On the contrary of GraphQL we do not see the actual value (i.e. the parent argument in the ref impl)
when a resolver returns.
The reason is that its shape depends on the internal implementation used by resolvers.
A resolver says only that a value as been computed and stored in a opaque state.
The type returned by a resolver is NOT the type of the stored value, which can be completely arbitary
(e.g. it could be a json object or a hash pointing to a memory location).
We can think of it as a promise on the type of the current subterm when the execution terminates.
*)
Definition resolver (s: Type) := tm -> (state s ((option ty) + error)).
(**
a schema returns a resolver for every paths
*)
Definition schema (s: Type) := path -> option (resolver s).
(**
a getter is a function to transform the internal state into a term
*)
Definition getter(s: Type) := state s (option tm).
Reserved Notation "'<' s ';' get ';' sc ';' p ';' T '>' '|=' t1 '/' st '\\' t2 " (at level 40, get at level 39, t1 at level 39, st at level 39, T at level 39, p at level 39, sc at level 39, s at level 39).
(**
the evaluation of a term (aka query) is given in terms of a big-step operational semantics
*)
Inductive eval(s: Type): (schema s) -> (getter s) -> path -> ty -> tm -> s -> tm -> Prop :=
| E_Field: forall sc get p t1 t2 T2 t2' m T r st st',
value(t1) ->
sc(m::p) = Some r ->
(r t1 st) = (inl (Some T2), st') ->
< s ; sc ; get ; ( m::p ) ; T2 > |= t2 / st' \\ t2' ->
< s ; sc ; get ; p ; T > |= tfield m t1 t2 / st \\ tfieldr m t1 t2'
| E_Hole: forall get sc p T t st,
get st = (Some t, st) ->
value t -> (* we might ask to be a scalar *)

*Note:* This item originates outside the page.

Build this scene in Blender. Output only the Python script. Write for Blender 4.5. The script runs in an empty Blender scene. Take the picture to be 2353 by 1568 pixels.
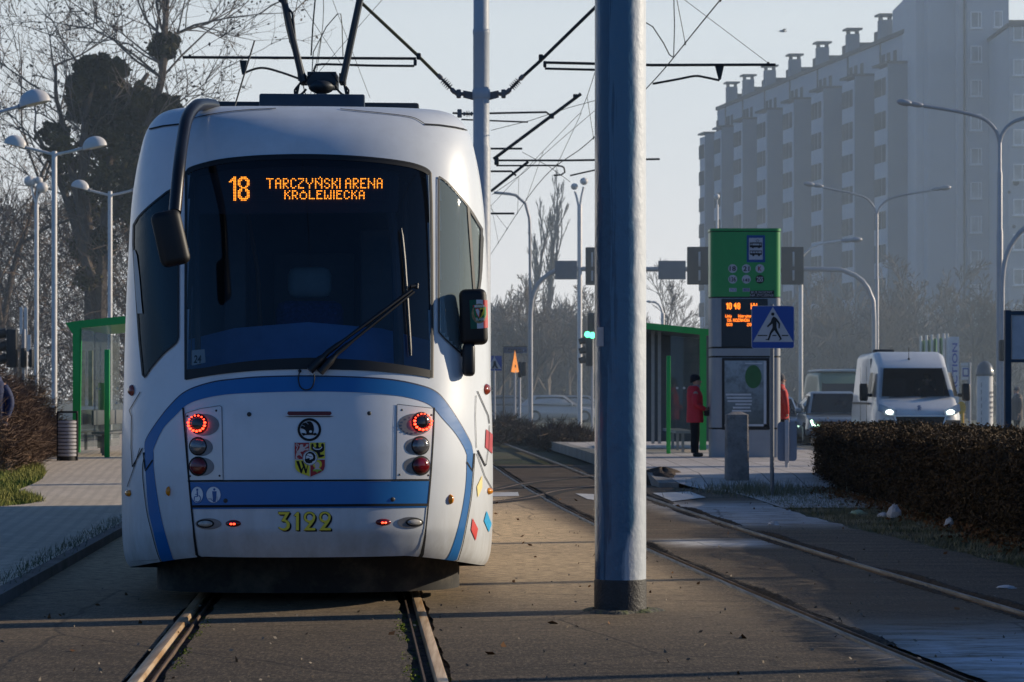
import bpy, bmesh, math, random
import numpy as np
from math import sin, cos, tan, pi, radians, sqrt, atan2, hypot
from mathutils import Vector, Matrix, Euler
from mathutils.bvhtree import BVHTree
from mathutils.geometry import tessellate_polygon

R = random.Random(11)
NP = np.random.default_rng(5)
SC = bpy.context.scene
COL = SC.collection

# ---------------------------------------------------------------- camera model of the photograph
FOC, CU, HV, EYE = 5550.0, 1176.5, 915.0, 1.38      # focal length / centre / horizon in px of a 2353 px wide picture, eye height in m

def W(u, v, Y):
    return Vector(((u - CU) / FOC * Y, Y, EYE - (v - HV) / FOC * Y))

def G(u, v, z=0.0):
    Y = (EYE - z) * FOC / (v - HV)
    return W(u, v, Y)

cam = bpy.data.cameras.new('camera')
cam.sensor_width = 36.0
cam.lens = FOC / 2353 * 36.0
cam.shift_y = (HV - 784) / 2353
cam.clip_start, cam.clip_end = 0.2, 3000
cam.dof.use_dof = True
cam.dof.focus_distance = 15.7
cam.dof.aperture_fstop = 10.0
camo = bpy.data.objects.new('camera', cam)
COL.objects.link(camo)
camo.location = (0, 0, EYE)
camo.rotation_euler = (radians(90), 0, 0)
SC.camera = camo

# ---------------------------------------------------------------- daylight
SUN_EL, SUN_AZ = radians(17.5), radians(15.0)          # azimuth measured from +X towards +Y
TO_SUN = Vector((cos(SUN_AZ) * cos(SUN_EL), sin(SUN_AZ) * cos(SUN_EL), sin(SUN_EL)))
wd = bpy.data.worlds.new('World')
SC.world = wd
wd.use_nodes = True
nt = wd.node_tree
bg = nt.nodes['Background']
sky = nt.nodes.new('ShaderNodeTexSky')
sky.sky_type = 'NISHITA'
sky.sun_disc = False
sky.sun_elevation = SUN_EL
sky.sun_rotation = radians(90) - SUN_AZ
sky.air_density, sky.dust_density, sky.ozone_density = 1.0, 0.6, 2.0
nt.links.new(sky.outputs[0], bg.inputs[0])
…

< s ; sc ; get ; p ; T > |= thole / st \\ t
| E_Par: forall get sc p T t1 t2 t1' t2' st,
< s ; sc ; get ; p ; T > |= t1 / st \\ t1' ->
< s ; sc ; get ; p ; T > |= t2 / st \\ t2' ->
< s ; sc ; get ; p ; T > |= tpar t1 t2 / st \\ tpar t1' t2'
where "'<' s ; sc ; get ; p ; T '>' '|=' t1 '/' st '\\' t2" := (eval s sc get p T t1 st t2).